What is needed: Leave the pictures out and quote every line from the start of the listing to the line with "room behind (left)", inclusive.
----
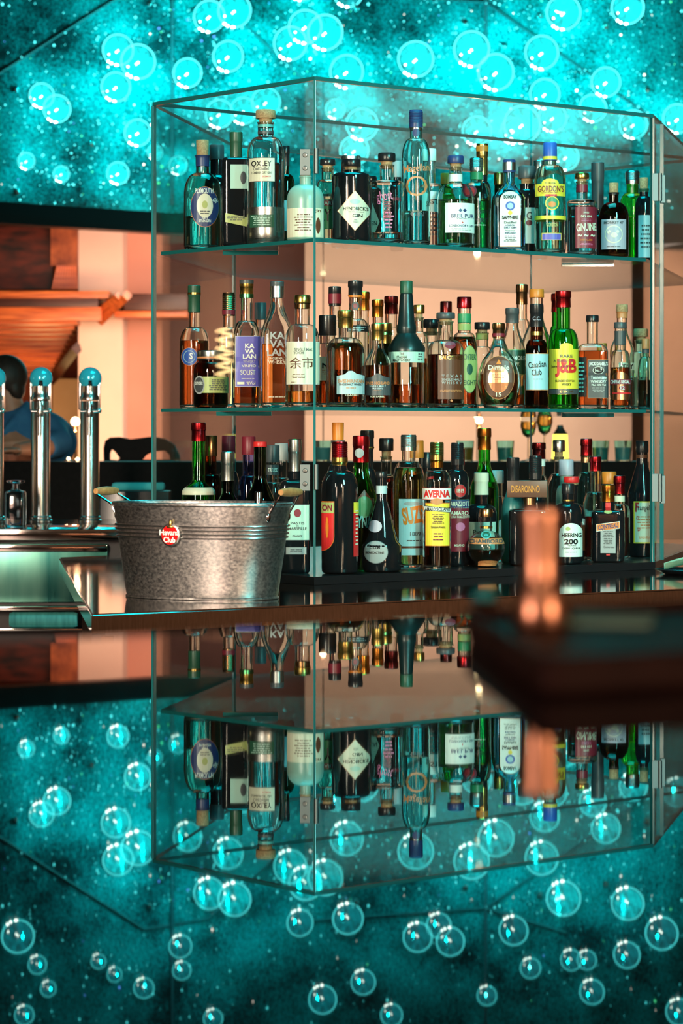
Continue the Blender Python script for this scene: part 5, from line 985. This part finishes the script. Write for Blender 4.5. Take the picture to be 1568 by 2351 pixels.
tube(bm, [L(62, 926, 0.03), L(56, 945, -0.06), L(36, 970, -0.095), L(10, 1000, -0.125)], 0.014, 12, [0.018, 0.022, 0.020, 0.010])
remesh('shirt', bm, SHIRT, root, 0.009, 8)
bm = bmesh.new()
ball(bm, hc+Vector((0.022, 0.0, 0.042)), (0.101, 0.084, 0.098), 30); ball(bm, hc+Vector((0.066, 0.0, -0.018)), (0.045, 0.070, 0.06), 20); ball(bm, hc+Vector((-0.05, 0.0, 0.085)), (0.055, 0.062, 0.034), 18)
remesh('hair', bm, HAIR, root, 0.007, 3)
# stool under the person
root = empty('bar_stool', (hx+0.08, Yp+0.06, 0)); tag(root, 'dark bar stool under the seated person, hidden behind the bar front', 'stool')
bm = bmesh.new(); lathe(bm, [(0, 0.56), (0.17, 0.56), (0.18, 0.58), (0.17, 0.60), (0, 0.605)], 28); link('seat', bm, DARKM, root)
bm = bmesh.new(); lathe(bm, [(0, 0), (0.2, 0), (0.19, 0.012), (0.03, 0.02), (0.025, 0.56), (0, 0.56)], 28); link('pedestal', bm, CHROME, root)

# ---------------------------------------------------------------- dining room behind (left)
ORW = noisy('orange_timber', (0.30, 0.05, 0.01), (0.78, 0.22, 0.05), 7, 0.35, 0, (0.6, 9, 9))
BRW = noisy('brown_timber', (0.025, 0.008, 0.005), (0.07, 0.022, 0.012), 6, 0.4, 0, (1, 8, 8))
def beam(name, u0, u1, v0, v1, Y, dy, m, kind='structure'):
    a, b = P(u0, v0, Y), P(u1, v1, Y); bm = bmesh.new(); box(bm, a.x, b.x, Y, Y+dy, b.z, a.z, bev=0.004); return tag(link(name, bm, m), kind=kind)
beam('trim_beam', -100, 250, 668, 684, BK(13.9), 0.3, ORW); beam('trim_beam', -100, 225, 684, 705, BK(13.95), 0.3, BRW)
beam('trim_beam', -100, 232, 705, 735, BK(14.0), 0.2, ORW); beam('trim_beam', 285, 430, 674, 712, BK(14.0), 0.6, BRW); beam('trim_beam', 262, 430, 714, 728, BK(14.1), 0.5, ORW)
bm = bmesh.new(); a, b = P(292, 678, BK(13.8)), P(215, 736, BK(14.4)); pts = [a, b]
tube(bm, [a, b+Vector((0.05, 0, 0))], 0.04, 4); tube(bm, [a-Vector((0.06, 0, 0)), b-Vector((0.03, 0, -0.02))], 0.03, 4); tag(link('trim_brace', bm, ORW, smooth=False), kind='structure')
bm = bmesh.new()   # slatted timber ceiling receding to the back
for i in range(12):
    t = i/11; Y = BK(14.2+t*5.2); z = CZ+0.60-0.0*t; uR = 176-62*t
    vv = 738+122*t; z = CZ+(HV-vv)/F*Y
    box(bm, P(-160, 0, Y).x, P(uR, 0, Y).x, Y, Y+0.30, z-0.02, z+0.035)
tag(link('ceiling_slats', bm, ORW, smooth=False), kind='structure')
beam('ceiling_recess', -160, 190, 730, 760, BK(19.8), 0.1, ORW)
bm = bmesh.new(); tube(bm, [P(178, 800, BK(14.6)), P(122, 872, BK(19.6))], 0.045, 4); tag(link('trim_slat_edge', bm, BRW, smooth=False), kind='structure')
bm = bmesh.new(); a, b = P(120, 870, BK(19.9)), P(186, 1100, BK(19.9)); box(bm, a.x, b.x, BK(19.9), BK(19.9)+0.1, 0, a.z); tag(link('wall_niche', bm, noisy('yellow_plaster', (0.70, 0.50, 0.26), (0.80, 0.62, 0.36), 3, 0.8)), kind='structure')
# dark picture above the beam and fringed copper blind beside it
a, b = P(-40, 520, BK(14.6)), P(120, 664, BK(14.6)); bm = bmesh.new(); box(bm, a.x, b.x, BK(14.6), BK(14.6)+0.04, b.z, a.z)
tag(link('wall_picture', bm, noisy('dark_red_picture', (0.004, 0.002, 0.002), (0.11, 0.016, 0.006), 7, 0.4, 0, (1, 1, 3))), 'dark red and black picture high on the left wall above the timber beam', 'picture')
root = empty('copper_blind', P(145, 664, BK(14.5))); bm = bmesh.new()
a, b = P(116, 520, BK(14.5)), P(178, 610, BK(14.5)); o0 = root.location; box(bm, a.x-o0.x, b.x-o0.x, 0, 0.03, b.z-o0.z, a.z-o0.z); link('valance', bm, noisy('rust_fabric', (0.10, 0.02, 0.01), (0.48, 0.14, 0.04), 8, 0.5), root)
bm = bmesh.new()
for i in range(9): x = a.x-o0.x+(b.x-a.x)*(i+0.5)/9; tube(bm, [(x*0.7+0.02, 0.015, b.z-o0.z+0.03), (x, 0.015, 0.004)], 0.008, 8)
link('fringe', bm, ORW, root); tag(root, 'rust coloured blind with hanging copper fringe left of the pillar', 'blind')
BULB = emis((1.0, 0.75, 0.42), 9, 'warm_bulb'); YEL = emis((1.0, 0.72, 0.10), 2.2, 'yellow_glow')
def bulb(u, v, Y, r, label, m=BULB, power=3):
    root = empty('table_lamp', P(u, v, Y)); bm = bmesh.new(); ball(bm, (0, 0, 0), r, 18); link('bulb', bm, m, root)
    bm = bmesh.new(); lathe(bm, [(0, -r*2.2), (r*0.8, -r*2.2), (r*0.5, -r*1.8), (r*0.45, -r*0.8), (0, -r*0.8)], 16); link('socket', bm, mat(MET['bronze'], 0.3, 1.0), root); zz = -(P(u, v, Y).z-(zt+0.0008 if Y < 12 else 0.0)); r_ = max(0.02, r*1.4)
    bm = bmesh.new(); lathe(bm, [(0, zz), (r_, zz), (r_, zz+0.004), (0.003, zz+0.008), (0.003, -r*2), (0, -r*2)], 14); link('lamp_pole', bm, BLACK, root)
    l = bpy.data.lights.new('bulb_light', 'POINT'); l.energy = power; l.color = WARM; l.shadow_soft_size = r; o = bpy.data.objects.new('bulb_light', l); col.objects.link(o); o.parent = root; o.location = (0, -r*1.5, r*0.4)
    tag(root, label, 'lamp')
bulb(173, 968, 13.0, 0.022, 'glowing warm bulb between the two beer taps', power=5)
bulb(178, 1055, 11.75, 0.009, 'small warm light low between the taps on the black bar', power=0.5); bulb(157, 1053, 11.8, 0.007, 'tiny warm light left of the small bar light', power=0.3)
bulb(1100, 965, 12.6, 0.018, 'warm round bulb seen through the case right of centre', power=2)
bulb(742, 628, 13.0, 0.014, 'warm bulb seen through the case by its front corner, under the top shelf', power=1); bulb(1095, 955, 13.2, 0.014, 'second warm bulb just left of the round one', power=1)
# yellow lantern and amber goblets on the guest bar
zt2 = zt+0.0008
q = P(1286, 1000, 11.3)
root = empty('yellow_lantern', (P(1286, 0, 11.75).x, 11.75, zt2)); H = CZ+(HV-976)/F*11.75-zt2
bm = bmesh.new(); lathe(bm, [(0, 0.01), (0.038, 0.01), (0.032, H*0.75), (0, H*0.75)], 24, n=4); link('glowing_shade', bm, YEL, root)
bm = bmesh.new(); lathe(bm, [(0, 0), (0.042, 0), (0.042, 0.01), (0, 0.01)], 24, n=4); lathe(bm, [(0, H*0.752), (0.032, H*0.752), (0.016, H*0.9), (0.012, H), (0, H)], 24, n=4); link('frame', bm, mat((0.3, 0.3, 0.28), 0.3, 1.0), root)
tag(root, 'glowing yellow lantern seen through the case behind the swing-top bottle', 'lantern')
for u, v, lab in ((1213, 972, 'left of two amber stemmed glasses on the bar behind the case'), (1250, 958, 'right of two amber stemmed glasses on the bar behind the case')):
    Yg = 11.8; q = P(u, 0, Yg); H = CZ+(HV-(v-30))/F*Yg-zt2; root = empty('stemmed_glass', (q.x, Yg, zt2))
    bm = bmesh.new(); r = 0.036; bowl = [(0.004, H*0.45), (r*0.7, H*0.52), (r, H*0.68), (r*0.9, H)]
    lathe(bm, [(0, 0), (r*0.9, 0), (r*0.9, 0.003), (0.005, 0.008)]+bowl+[(a-0.0015, b+0.001) for a, b in bowl[::-1]][:-1]+[(0, H*0.47)], 28); fixn(bm); link('glass', bm, glassm(GL['clear']), root)
    bm = bmesh.new(); lathe(bm, [(0, H*0.475), (r*0.66, H*0.53), (r*0.95, H*0.68), (r*0.93, H*0.78), (0, H*0.78)], 24); fixn(bm); link('drink', bm, glassm(LQ['gold'], 0, 1.34), root)
    tag(root, lab, 'glass', 'amber drinks on the bar behind the case')
# teal screen glow on the guest bar (register display)
root = empty('till_screen', (P(765, 0, 10.8).x, 10.8, zt2)); bm = bmesh.new(); box(bm, -0.13, 0.15, 0, 0.015, 0.012, 0.0+0.0, None); bm.free()
bm = bmesh.new(); box(bm, -0.07, 0.07, 0, 0.02, 0, 0.010, bev=0.002); link('foot', bm, BLACK, root)
# jars and tumblers along the guest bar
for i, (u, c_) in enumerate(((741, 'lblue'), (1068, 'orange'), (1160, 'teal'), (1378, 'teal'), (1430, 'lblue'))):
    Yg = 11.78; q = P(u, 0, Yg); o_r = empty('tumbler', (q.x, Yg, zt2)); bm = bmesh.new(); lathe(bm, [(0, 0), (0.034, 0), (0.040, 0.09), (0.038, 0.09), (0.032, 0.004), (0, 0.004)], 24); fixn(bm); link('glass', bm, glassm(GL['aqua']), o_r)
    bm = bmesh.new(); lathe(bm, [(0, 0.0045), (0.031, 0.0045), (0.0355, 0.06), (0, 0.06)], 24); fixn(bm); link('drink', bm, mat(C[c_], 0.2), o_r)
    tag(o_r, f'tumbler of {"orange" if c_=="orange" else "blue-green"} drink on the black bar, {ORD[i]} from left seen through the case', 'glass', 'tumblers on the bar behind the case')
for o in list(root.children): bpy.data.objects.remove(o)
bpy.data.objects.remove(root)

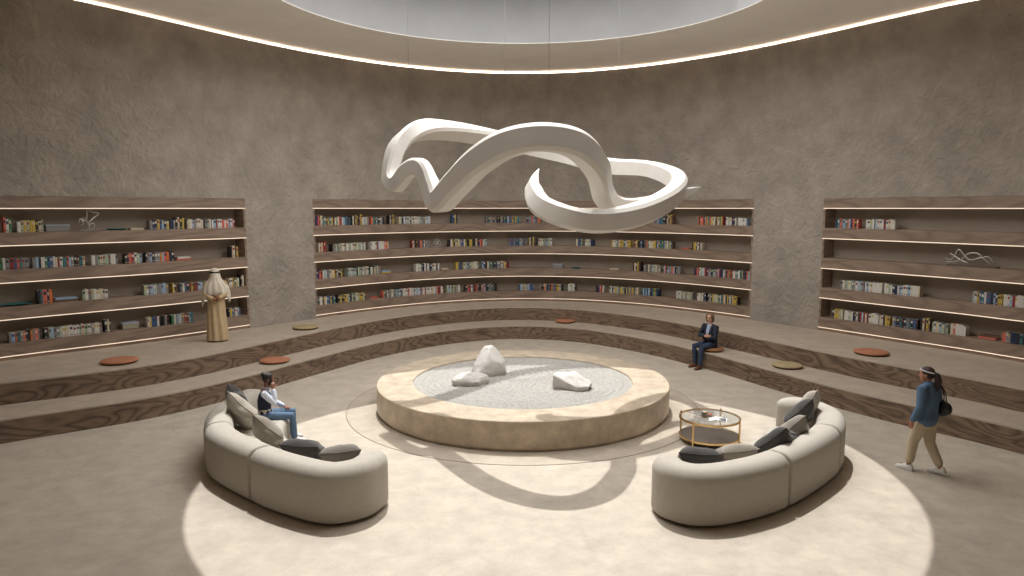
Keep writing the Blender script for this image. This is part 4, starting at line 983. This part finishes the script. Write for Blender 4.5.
for s_, e_, w_ in ((sh_r, el_r, wr_r), (sh_l, el_l, wr_l)):
    lim(bm, [s_ + (Vector((0, 0, s_.z - .02)) - s_) * .3, s_ + Vector((0, 0, -.005)), s_.lerp(e_, .5), e_, e_.lerp(w_, .45), e_.lerp(w_, .88)], [.07, .075, .068, .063, .058, .052])
lim(bm, [(.005, 0, 1.35), (.015, 0, 1.395)], [(.075, .07), (.066, .062)], (1, 0, 0))
weld('jacket', bm, denim, wal, .009, 3, 'blue denim jacket')
bm = bmesh.new(); lim(bm, [(0, 0, .80), (0, 0, .9)], [(.17, .125), (.15, .11)], (1, 0, 0))
for s, k, a in ((1, k_l, a_l), (-1, k_r, a_r)):
    lim(bm, [(0, s * .083, .84), Vector((0, s * .088, HZ)).lerp(k, .5), k, k.lerp(a, .35), k.lerp(a, .8)], [(.098, .11), (.09, .098), .08, .073, .066])
weld('trousers', bm, mat('beige_chino', (196, 182, 156), .85, .06, 14, .25, 40), wal, .009, 3, 'beige cropped trousers')
shoe('shoe', wsh, wal, (a_l.x - .05, a_l.y, .002), (1, .06, 0), wsl); shoe('shoe', wsh, wal, (a_r.x - .06, a_r.y, .045), (1, -.05, -.16), wsl)
# the bag hangs from the right shoulder
bag = empty('shoulder_bag', wal.location, R(122)); tag(bag, 'black leather bag hanging from the shoulder of the walking person', 'bag')
bl = mat('black_leather', (34, 35, 42), .35, .1, 8, .2, 30)
bm = bmesh.new(); lim(bm, [(-.17, -.265, 1.0), (-.10, -.265, .99), (.06, -.265, .99), (.13, -.265, 1.0)], [(.06, .10), (.075, .135), (.075, .135), (.06, .10)], (0, 0, 1)); weld('bag_body', bm, bl, bag, .01, 3)
for y in (-.31, -.23):
    bm = bmesh.new(); tube(bm, catmull([Vector((-.12, y, 1.08)), Vector((-.09, (y - .29) / 2, 1.25)), Vector((-.02, -.17, 1.43)), Vector((.05, (y - .29) / 2, 1.25)), Vector((.08, y, 1.08))], 8), .009, 8); obj('strap', bm, bl, bag, smooth=True)
bm = bmesh.new(); ell(bm, (-.02, -.345, .99), (.018, .006, .018)); obj('clasp', bm, gold, bag, smooth=True)

# --- the man in the long robe, seen from behind
Q = P(218, 341, .84); rob = person((Q.x, Q.y, .84), 112, 'person in long beige robe and white headcloth facing the left bookcase')
robe_m = mat('robe_cloth', (190, 166, 130), .9, .08, 6, .2, 30); cloth_m = mat('headcloth', (212, 202, 186), .9, .06, 8, .2, 40)
hc = Vector((.03, 0, 1.60)); hf = Vector((.98, .05, -.12))
sh_l, sh_r = Vector((-.01, .195, 1.42)), Vector((-.01, -.195, 1.42)); el_l, el_r = Vector((-.08, .235, 1.16)), Vector((-.08, -.235, 1.16)); wr_l, wr_r = Vector((-.215, .075, 1.055)), Vector((-.225, -.075, 1.085))
bm = bmesh.new(); at, M = head(bm, hc, hf, (0, 0, 1), 1.03)
lim(bm, [(0, 0, 1.40), (.01, 0, 1.48), (.015, 0, 1.55)], [(.066, .06), (.056, .056), (.056, .056)], (1, 0, 0))
lim(bm, [(0, 0, .9), (0, 0, 1.06), (-.005, 0, 1.25), (0, 0, 1.4)], [(.16, .115), (.14, .105), (.16, .115), (.15, .08)], (1, 0, 0))
for s_, e_, w_ in ((sh_r, el_r, wr_r), (sh_l, el_l, wr_l)):
    lim(bm, [s_ + (Vector((0, 0, s_.z)) - s_) * .2, s_, s_.lerp(e_, .5), e_, e_.lerp(w_, .4), w_], [.055, .055, .048, .041, .039, .028])
for s in (-1, 1):
    lim(bm, [(0, s * .09, .9), (.0, s * .09, .68), (0, s * .09, .48), (-.01, s * .09, .28), (-.02, s * .09, .09), (.0, s * .09, .05)], [.09, .08, .06, .056, .04, .036])
    lim(bm, [(-.05, s * .09, .04), (.06, s * .095, .036), (.17, s * .1, .022)], [(.032, .03), (.04, .026), (.038, .018)])
hand(bm, wr_l, (-.12, -.9, -.2), (-1, .1, 0), (0, .1, 1), 30); hand(bm, wr_r, (.02, .9, -.15), (-1, -.1, 0), (0, -.1, 1), 34)
weld('body', bm, skin_b, rob, .008); face_parts(rob, at, M, 1.03)
# robe with hanging folds
bm = bmesh.new(); rows = []; nk = 72
for z, rx, ry, fo, dx in ((.03, .245, .20, .016, -.01), (.12, .24, .195, .016, -.01), (.4, .225, .18, .013, -.005), (.7, .205, .16, .009, 0), (.95, .20, .15, .005, 0), (1.15, .195, .14, .003, -.005), (1.3, .215, .135, .001, -.01), (1.4, .21, .105, 0, -.01), (1.45, .14, .085, 0, -.005), (1.48, .075, .07, 0, 0)):
    rows.append([bm.verts.new((dx + math.cos(2 * PI * k / nk) * (ry + fo * math.sin(9 * 2 * PI * k / nk + 2.5 * z) + fo * .6 * math.sin(5 * 2 * PI * k / nk + 1)), math.sin(2 * PI * k / nk) * (rx + fo * math.sin(9 * 2 * PI * k / nk + 2.5 * z)), z)) for k in range(nk)])
for i in range(len(rows) - 1):
    for k in range(nk): bm.faces.new((rows[i][k], rows[i][(k + 1) % nk], rows[i + 1][(k + 1) % nk], rows[i + 1][k]))
bm.faces.new(rows[0]); bm.faces.new(rows[-1])
for s_, e_, w_ in ((sh_r, el_r, wr_r), (sh_l, el_l, wr_l)):
    lim(bm, [s_ + (Vector((0, 0, s_.z - .02)) - s_) * .3, s_, s_.lerp(e_, .5), e_, e_.lerp(w_, .45), e_.lerp(w_, .88)], [.07, .07, .064, .06, .058, .052])
bmesh.ops.recalc_face_normals(bm, faces=bm.faces)
weld('robe', bm, robe_m, rob, .009, 1, 'long beige robe')
# head cloth: over the skull, falling to points on the back and shoulders
bm = bmesh.new(); rows = []; nk = 64
for z, rf, rb2, rs in ((1.772, .02, .03, .03), (1.762, .065, .07, .065), (1.73, .10, .105, .094), (1.65, .108, .125, .106), (1.56, .06, .14, .118), (1.49, .06, .155, .15), (1.42, .07, .175, .235), (1.34, .085, .195, .282), (1.24, .10, .20, .305), (1.12, .11, .20, .315), (1.0, .11, .2, .315), (.82, .11, .2, .3)):
    row = []
    for k in range(nk):
        a = 2 * PI * k / nk; ca, sa = math.cos(a), math.sin(a)
        zz = z
        if z < 1.3:                                               # long corners on both sides, a short hem between them
            side = abs(sa) ** 3; zz = max(z, 1.24 - (.40 if sa > 0 else .3) * side - (.10 * max(0, -ca) ** 6))
            zz += .002 * k / nk
        fold = (.010 * math.sin(13 * a + z * 4) if z < 1.5 else 0)
        row.append(bm.verts.new((hc.x - .03 + ca * ((rf if ca > 0 else rb2) + fold), sa * (rs + fold), zz)))
    rows.append(row)
for i in range(len(rows) - 1):
    for k in range(nk):
        a = 2 * PI * (k + .5) / nk
        if math.cos(a) > .45 and i >= 3: continue                  # open at the face
        bm.faces.new((rows[i][k], rows[i][(k + 1) % nk], rows[i + 1][(k + 1) % nk], rows[i + 1][k]))
bm.faces.new(rows[0]); bmesh.ops.remove_doubles(bm, verts=bm.verts, dist=.0008)
o = obj('headcloth', bm, cloth_m, rob, smooth=True); o['label'] = 'white headcloth falling over the shoulders'
sd = o.modifiers.new('thick', 'SOLIDIFY'); sd.thickness = .008; sd.offset = 1
for k, z in enumerate((1.672, 1.692)):
    bm = bmesh.new(); tube(bm, [(hc.x - .03 + (.108 if math.cos(2 * PI * i / 40) > 0 else .12) * math.cos(2 * PI * i / 40), +.108 * math.sin(2 * PI * i / 40), z + .008 * math.cos(2 * PI * i / 40)) for i in range(40)], .012, 8, True); obj('head_cord', bm, mat('black_cord', (28, 27, 28), .8), rob, smooth=True)
for s in (-1, 1):
    shoe('sandal', mat('dark_sandal', (60, 46, 38), .6), rob, (-.05, s * .09, .002), (1, s * .08, 0), bsl, hgt=.06)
----
Full response:
Continue the Blender Python script for this scene: part 5, from line 985. This part finishes the script. Write for Blender 4.5. Take the picture to be 1568 by 2351 pixels.
tube(bm, [L(62, 926, 0.03), L(56, 945, -0.06), L(36, 970, -0.095), L(10, 1000, -0.125)], 0.014, 12, [0.018, 0.022, 0.020, 0.010])
remesh('shirt', bm, SHIRT, root, 0.009, 8)
bm = bmesh.new()
ball(bm, hc+Vector((0.022, 0.0, 0.042)), (0.101, 0.084, 0.098), 30); ball(bm, hc+Vector((0.066, 0.0, -0.018)), (0.045, 0.070, 0.06), 20); ball(bm, hc+Vector((-0.05, 0.0, 0.085)), (0.055, 0.062, 0.034), 18)
remesh('hair', bm, HAIR, root, 0.007, 3)
# stool under the person
root = empty('bar_stool', (hx+0.08, Yp+0.06, 0)); tag(root, 'dark bar stool under the seated person, hidden behind the bar front', 'stool')
bm = bmesh.new(); lathe(bm, [(0, 0.56), (0.17, 0.56), (0.18, 0.58), (0.17, 0.60), (0, 0.605)], 28); link('seat', bm, DARKM, root)
bm = bmesh.new(); lathe(bm, [(0, 0), (0.2, 0), (0.19, 0.012), (0.03, 0.02), (0.025, 0.56), (0, 0.56)], 28); link('pedestal', bm, CHROME, root)

# ---------------------------------------------------------------- dining room behind (left)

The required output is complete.